IR35 is changing, but not much!

There are changes coming to IR35 and these changes mirror the changes made in the public sector a couple of years ago.

So what are these changes?

The legislation is in draft form and is included in the Finance Bill 2019 that was published on 11th July 2019.  In essence the rules determining when a contract is inside or outside the IR35 rules (referred to as off-payroll working by HMRC) have not changed.

The same three fundamental tests apply:

  1. the right of substitution;
  2. control; and
  3. mutuality of obligation.

What are the consequences of being inside IR35?

IR35 status is determined on a contract by contract basis, just because one contract may be considered inside the rules does not mean other contracts will also be inside.

If a contract falls inside the IR35 rules then the total contract income will be considered as wages and therefore tax and national insurance will be deducted.  In addition employer’s NI (at 13.8%) will also be paid.  This means your total tax and NI is likely to be at least 40% of your income, even as a basic rate taxpayer.

So what has changed?

If you are contracting as a small business then nothing has changed; the new rules will not apply to that contract.  Small is defined as:

  • Turnover/sales; less than £10.2m;
  • Balance sheet total; less than £5.2m
  • Number of employees: less than 50

Small, really does mean small and in the context of contracting these companies are unlikely to use many contractors.

For everyone else the key changes are:

  1. Instead of the contractor/contractor company (or their accountant) determining whether a contract falls inside or outside IR35, the end client will make the decision;
  2. The end client will need to set out their reasons for coming to the conclusions they have, and this information will have to be shared through the chain to the agency(ies) and the contractor company;
  3. The end client/agency will be responsible for deducting the correct amount of tax based on their decision;
  4. There will be an appeals process, if you disagree with the decision the client has made; and
  5. The 5% allowance that was deducted from income will cease.

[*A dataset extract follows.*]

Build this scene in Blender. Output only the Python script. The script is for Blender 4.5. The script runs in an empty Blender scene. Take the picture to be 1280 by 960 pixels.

Are HMRC providing any guidance?

HMRC have stated that they will update the CEST (Check Employment Status Tool).  This tool has come in for a lot of criticism.  The facts of IR35 cases that have been decided by the courts have been entered into CEST and CEST has come to a different answer than the courts.  Earlier versions of CEST were taken down by HMRC after accountants complained about the quality of the decision making.

The new form of CEST has not been seen – so watch this blog for updates.

Where are we now?

The legislation needs to be passed, it is currently issued as part of the Finance Bill 2019 and with the Brexit issues dominating in Parliament it is hard to know if the Bill will go through without being checked/reviewed properly (because Brexit is all consuming) or the whole Finance Bill will be dropped because of insufficient time.

What can you do now?

If your contract is due to run over the April start date then you need to be sure what your tax and NI position is going to be in April and for future months.  You should have this discussion when contracts come up for renewal or when you are looking at a new contract.  Clients need to start focusing on either making their contracts IR35 friendly or providing determinations now.  The alternative is to ensure the contract ceases on 31 March so you can start a fresh contract in April.


At Clearways Accountants we will be watching what happens and we will be keeping our clients, and readers, informed.